— BEGIN Data lines —

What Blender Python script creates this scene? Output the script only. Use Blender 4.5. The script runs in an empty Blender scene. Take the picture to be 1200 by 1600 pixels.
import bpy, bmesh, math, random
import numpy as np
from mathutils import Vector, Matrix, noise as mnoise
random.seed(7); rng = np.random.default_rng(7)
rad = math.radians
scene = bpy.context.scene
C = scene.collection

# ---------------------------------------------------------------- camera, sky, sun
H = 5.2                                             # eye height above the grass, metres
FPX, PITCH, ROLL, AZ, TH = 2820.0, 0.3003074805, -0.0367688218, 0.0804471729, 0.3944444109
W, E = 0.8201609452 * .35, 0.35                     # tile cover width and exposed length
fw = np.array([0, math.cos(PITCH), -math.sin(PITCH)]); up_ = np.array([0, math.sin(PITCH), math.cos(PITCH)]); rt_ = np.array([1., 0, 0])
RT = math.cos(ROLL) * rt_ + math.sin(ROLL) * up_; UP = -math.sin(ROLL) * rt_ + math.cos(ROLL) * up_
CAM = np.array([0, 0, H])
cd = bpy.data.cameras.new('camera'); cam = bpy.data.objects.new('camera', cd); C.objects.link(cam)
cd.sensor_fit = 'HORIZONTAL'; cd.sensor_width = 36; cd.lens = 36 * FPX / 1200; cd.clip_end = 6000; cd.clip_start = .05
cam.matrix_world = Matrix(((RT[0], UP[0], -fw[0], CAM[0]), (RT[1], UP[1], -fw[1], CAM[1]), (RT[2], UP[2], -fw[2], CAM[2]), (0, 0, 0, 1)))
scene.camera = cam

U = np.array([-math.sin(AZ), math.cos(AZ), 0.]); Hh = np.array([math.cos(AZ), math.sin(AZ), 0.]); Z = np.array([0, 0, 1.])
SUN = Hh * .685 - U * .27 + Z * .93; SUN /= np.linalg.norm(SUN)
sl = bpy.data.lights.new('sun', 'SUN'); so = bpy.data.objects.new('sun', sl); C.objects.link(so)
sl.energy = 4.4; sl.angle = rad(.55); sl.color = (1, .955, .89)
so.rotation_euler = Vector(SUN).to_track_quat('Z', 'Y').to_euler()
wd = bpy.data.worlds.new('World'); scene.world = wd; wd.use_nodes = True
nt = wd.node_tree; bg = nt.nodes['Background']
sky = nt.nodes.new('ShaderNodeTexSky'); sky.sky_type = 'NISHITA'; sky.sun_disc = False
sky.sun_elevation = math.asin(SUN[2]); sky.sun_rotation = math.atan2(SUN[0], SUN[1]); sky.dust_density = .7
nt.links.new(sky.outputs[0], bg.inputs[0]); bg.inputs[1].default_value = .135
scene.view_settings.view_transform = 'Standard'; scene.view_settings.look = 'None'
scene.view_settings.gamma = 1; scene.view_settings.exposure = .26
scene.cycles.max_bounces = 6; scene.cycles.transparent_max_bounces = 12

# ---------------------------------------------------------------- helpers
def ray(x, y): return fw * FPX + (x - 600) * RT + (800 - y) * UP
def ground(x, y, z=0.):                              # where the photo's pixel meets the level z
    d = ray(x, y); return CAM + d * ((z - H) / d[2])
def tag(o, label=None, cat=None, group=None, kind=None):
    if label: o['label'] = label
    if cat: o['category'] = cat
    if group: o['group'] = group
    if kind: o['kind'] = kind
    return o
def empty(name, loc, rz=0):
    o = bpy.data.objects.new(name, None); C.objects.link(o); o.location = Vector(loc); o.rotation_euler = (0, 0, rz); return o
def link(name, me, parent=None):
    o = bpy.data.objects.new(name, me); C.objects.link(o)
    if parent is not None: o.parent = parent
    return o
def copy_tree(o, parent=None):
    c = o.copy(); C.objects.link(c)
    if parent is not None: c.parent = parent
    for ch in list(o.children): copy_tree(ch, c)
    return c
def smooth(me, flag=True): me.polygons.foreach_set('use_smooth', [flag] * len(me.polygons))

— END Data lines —

- The problem: Pick out every line holding the string "scene" and return it.

- Exercise output:
What Blender Python script creates this scene? Output the script only. Use Blender 4.5. The script runs in an empty Blender scene. Take the picture to be 1200 by 1600 pixels.
scene = bpy.context.scene
C = scene.collection
scene.camera = cam
wd = bpy.data.worlds.new('World'); scene.world = wd; wd.use_nodes = True
scene.view_settings.view_transform = 'Standard'; scene.view_settings.look = 'None'
scene.view_settings.gamma = 1; scene.view_settings.exposure = .26
scene.cycles.max_bounces = 6; scene.cycles.transparent_max_bounces = 12